[Stored data entries]
--- START ---

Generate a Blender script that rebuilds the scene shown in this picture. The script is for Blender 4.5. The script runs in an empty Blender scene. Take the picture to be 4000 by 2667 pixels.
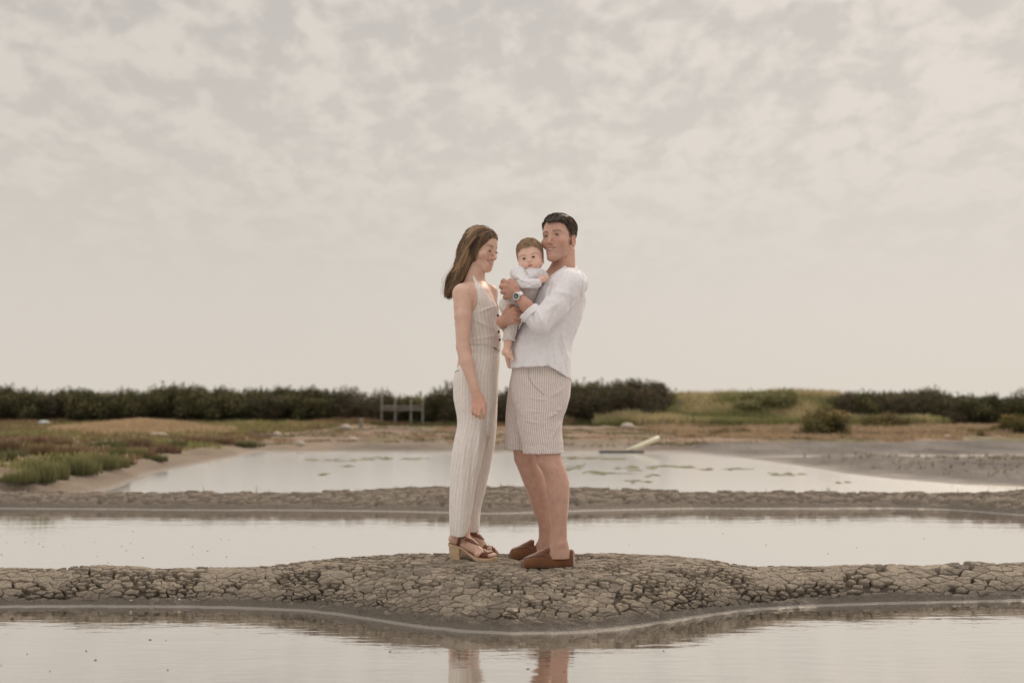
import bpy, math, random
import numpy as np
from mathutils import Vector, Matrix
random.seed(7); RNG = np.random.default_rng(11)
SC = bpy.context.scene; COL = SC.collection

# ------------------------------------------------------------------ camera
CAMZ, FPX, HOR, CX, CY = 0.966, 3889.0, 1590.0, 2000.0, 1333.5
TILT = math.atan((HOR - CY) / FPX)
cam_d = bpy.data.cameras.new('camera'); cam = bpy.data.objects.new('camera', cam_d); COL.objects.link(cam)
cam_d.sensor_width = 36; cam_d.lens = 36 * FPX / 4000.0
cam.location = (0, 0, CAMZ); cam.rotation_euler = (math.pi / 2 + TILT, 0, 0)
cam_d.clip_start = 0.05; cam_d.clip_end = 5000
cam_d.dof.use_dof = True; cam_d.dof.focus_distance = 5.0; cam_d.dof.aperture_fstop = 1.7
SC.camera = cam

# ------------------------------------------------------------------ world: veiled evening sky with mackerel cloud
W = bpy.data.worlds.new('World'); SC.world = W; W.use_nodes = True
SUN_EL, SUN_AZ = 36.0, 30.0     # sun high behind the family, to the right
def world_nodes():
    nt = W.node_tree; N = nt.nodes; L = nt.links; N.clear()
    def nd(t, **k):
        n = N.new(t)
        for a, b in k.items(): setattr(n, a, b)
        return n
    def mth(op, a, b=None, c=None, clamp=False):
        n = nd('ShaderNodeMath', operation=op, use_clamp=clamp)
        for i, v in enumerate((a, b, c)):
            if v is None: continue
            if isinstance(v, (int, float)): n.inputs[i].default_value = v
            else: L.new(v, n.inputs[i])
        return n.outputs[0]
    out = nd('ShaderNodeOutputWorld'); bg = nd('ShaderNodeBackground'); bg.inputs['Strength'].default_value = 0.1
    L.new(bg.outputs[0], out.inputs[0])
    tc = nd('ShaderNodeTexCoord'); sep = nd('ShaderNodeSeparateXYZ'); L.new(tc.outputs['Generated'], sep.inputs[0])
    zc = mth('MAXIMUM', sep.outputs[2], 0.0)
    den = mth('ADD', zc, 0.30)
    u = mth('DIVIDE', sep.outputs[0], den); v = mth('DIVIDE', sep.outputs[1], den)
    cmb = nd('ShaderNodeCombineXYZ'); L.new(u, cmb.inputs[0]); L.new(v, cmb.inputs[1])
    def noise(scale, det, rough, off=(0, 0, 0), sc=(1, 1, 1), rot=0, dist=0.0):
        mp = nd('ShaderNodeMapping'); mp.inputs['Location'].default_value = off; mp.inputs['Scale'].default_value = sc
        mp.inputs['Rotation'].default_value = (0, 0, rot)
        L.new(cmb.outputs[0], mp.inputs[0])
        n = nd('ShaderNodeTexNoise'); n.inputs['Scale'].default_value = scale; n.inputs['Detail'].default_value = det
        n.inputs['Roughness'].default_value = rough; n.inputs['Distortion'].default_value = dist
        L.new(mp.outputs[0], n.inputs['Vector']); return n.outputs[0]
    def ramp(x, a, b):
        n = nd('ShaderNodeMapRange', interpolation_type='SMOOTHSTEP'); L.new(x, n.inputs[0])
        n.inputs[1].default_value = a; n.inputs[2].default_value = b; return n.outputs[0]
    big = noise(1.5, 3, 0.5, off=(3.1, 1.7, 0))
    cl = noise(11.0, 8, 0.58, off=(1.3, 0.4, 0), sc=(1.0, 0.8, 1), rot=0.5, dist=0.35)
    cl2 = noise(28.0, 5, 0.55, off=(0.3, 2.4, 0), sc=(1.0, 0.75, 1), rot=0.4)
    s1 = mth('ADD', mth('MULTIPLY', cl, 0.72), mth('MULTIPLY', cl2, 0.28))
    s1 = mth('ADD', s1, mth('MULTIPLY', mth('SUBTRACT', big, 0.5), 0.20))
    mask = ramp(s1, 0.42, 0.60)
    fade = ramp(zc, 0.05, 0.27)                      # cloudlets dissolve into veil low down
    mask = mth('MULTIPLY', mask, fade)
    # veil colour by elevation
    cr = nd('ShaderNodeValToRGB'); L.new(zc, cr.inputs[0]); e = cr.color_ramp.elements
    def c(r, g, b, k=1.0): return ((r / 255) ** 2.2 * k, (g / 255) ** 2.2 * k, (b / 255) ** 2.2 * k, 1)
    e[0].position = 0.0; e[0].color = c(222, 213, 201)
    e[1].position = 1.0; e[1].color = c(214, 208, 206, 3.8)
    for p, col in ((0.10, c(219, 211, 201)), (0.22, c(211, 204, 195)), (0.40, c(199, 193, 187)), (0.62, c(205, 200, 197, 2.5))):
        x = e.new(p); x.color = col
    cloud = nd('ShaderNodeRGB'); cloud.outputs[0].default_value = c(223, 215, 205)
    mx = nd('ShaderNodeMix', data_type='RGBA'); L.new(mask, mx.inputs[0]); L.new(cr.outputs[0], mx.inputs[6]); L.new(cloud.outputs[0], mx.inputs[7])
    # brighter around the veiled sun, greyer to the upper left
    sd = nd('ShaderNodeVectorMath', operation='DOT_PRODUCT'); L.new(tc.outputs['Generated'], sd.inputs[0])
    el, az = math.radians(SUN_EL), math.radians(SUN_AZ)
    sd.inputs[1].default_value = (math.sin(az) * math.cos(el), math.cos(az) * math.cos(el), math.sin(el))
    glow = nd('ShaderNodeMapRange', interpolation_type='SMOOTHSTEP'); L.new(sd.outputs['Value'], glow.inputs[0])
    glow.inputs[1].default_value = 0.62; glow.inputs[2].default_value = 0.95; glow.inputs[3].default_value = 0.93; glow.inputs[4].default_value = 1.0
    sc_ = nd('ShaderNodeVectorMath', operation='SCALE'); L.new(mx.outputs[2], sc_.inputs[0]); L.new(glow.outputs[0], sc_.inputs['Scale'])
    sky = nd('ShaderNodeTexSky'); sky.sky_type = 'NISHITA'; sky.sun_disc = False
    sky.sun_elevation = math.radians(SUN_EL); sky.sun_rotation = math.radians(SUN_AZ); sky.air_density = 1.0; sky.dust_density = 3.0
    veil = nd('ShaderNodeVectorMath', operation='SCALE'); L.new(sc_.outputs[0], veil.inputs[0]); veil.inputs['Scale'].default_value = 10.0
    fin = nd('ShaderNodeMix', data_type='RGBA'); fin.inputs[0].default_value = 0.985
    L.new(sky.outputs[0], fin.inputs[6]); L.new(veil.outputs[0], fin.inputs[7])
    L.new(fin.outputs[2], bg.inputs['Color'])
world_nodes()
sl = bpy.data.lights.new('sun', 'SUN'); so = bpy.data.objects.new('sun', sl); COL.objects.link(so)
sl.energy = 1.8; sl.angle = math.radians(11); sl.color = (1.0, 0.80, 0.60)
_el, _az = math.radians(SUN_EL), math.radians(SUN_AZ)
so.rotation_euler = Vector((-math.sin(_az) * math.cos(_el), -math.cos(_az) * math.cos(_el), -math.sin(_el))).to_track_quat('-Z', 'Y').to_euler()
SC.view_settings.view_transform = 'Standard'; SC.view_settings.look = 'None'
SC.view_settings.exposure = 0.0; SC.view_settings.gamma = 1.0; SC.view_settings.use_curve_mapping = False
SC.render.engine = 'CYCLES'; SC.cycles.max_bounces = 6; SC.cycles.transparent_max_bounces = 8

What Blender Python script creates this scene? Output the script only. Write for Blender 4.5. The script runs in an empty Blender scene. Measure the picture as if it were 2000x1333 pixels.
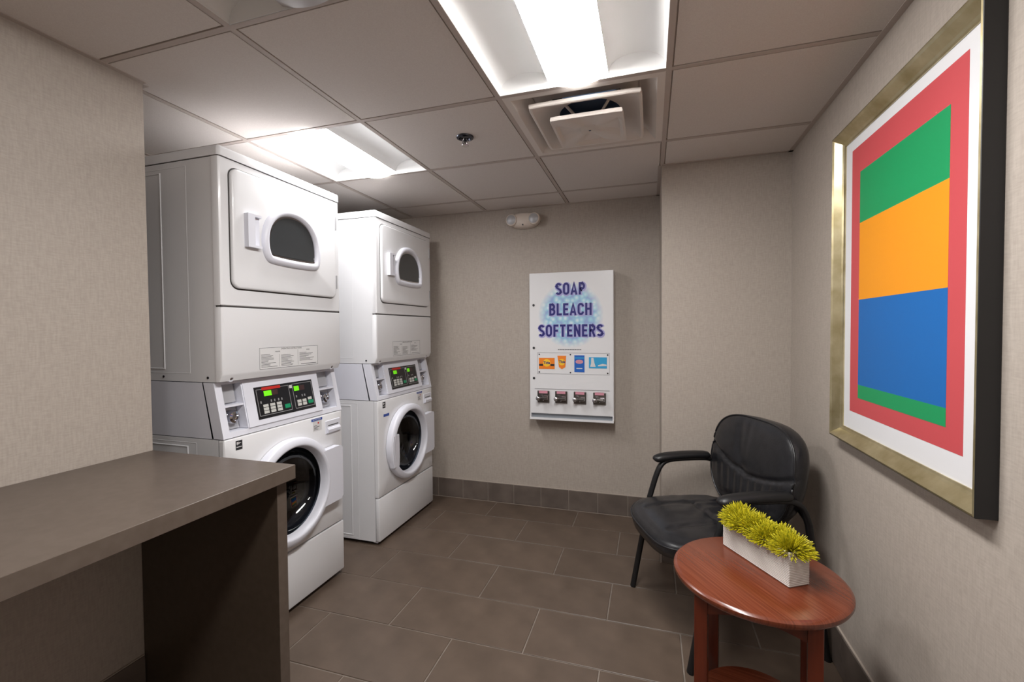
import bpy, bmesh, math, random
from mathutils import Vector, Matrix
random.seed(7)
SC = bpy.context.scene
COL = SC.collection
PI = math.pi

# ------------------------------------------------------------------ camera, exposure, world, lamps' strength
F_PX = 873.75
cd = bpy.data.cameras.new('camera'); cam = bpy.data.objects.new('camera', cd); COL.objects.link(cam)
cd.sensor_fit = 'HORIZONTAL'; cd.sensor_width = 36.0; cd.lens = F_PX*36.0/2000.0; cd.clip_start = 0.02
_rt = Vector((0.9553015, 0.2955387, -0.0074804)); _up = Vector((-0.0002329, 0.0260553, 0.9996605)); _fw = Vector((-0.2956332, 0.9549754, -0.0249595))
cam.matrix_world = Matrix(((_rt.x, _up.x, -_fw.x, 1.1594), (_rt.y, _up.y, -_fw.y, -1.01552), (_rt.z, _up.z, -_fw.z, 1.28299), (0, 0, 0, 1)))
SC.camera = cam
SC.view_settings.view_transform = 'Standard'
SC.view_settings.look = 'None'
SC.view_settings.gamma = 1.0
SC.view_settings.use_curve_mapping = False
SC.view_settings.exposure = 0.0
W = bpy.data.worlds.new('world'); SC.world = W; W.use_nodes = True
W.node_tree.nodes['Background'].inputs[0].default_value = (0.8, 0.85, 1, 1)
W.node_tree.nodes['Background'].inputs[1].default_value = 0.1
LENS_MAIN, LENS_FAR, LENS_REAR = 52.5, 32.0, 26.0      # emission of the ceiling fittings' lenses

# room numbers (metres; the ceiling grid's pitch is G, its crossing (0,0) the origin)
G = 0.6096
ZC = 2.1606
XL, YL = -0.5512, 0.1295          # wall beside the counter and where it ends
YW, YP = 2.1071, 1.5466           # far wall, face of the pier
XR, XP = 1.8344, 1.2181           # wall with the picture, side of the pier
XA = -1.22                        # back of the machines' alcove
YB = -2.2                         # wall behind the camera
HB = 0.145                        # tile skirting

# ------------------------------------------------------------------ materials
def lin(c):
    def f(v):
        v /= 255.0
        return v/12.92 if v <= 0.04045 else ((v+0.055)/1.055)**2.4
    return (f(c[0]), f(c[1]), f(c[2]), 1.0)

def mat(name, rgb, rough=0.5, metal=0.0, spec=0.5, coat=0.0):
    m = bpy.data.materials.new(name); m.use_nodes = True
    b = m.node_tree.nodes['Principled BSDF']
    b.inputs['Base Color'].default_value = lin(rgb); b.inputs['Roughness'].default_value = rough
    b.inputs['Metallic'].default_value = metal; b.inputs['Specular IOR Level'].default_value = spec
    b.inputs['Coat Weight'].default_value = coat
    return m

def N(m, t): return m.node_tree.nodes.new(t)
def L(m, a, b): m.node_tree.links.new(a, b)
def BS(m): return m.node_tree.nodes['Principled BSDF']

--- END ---

WRITTEN PROBLEM: Reproduce the data above word for word from its first line through the line that holds "SC = bpy.context.scene; COL = SC.collection", both ends included; skip pictures.

TASK RESPONSE:
Generate a Blender script that rebuilds the scene shown in this picture. The script is for Blender 4.5. The script runs in an empty Blender scene. Take the picture to be 4000 by 2667 pixels.
import bpy, math, random
import numpy as np
from mathutils import Vector, Matrix
random.seed(7); RNG = np.random.default_rng(11)
SC = bpy.context.scene; COL = SC.collection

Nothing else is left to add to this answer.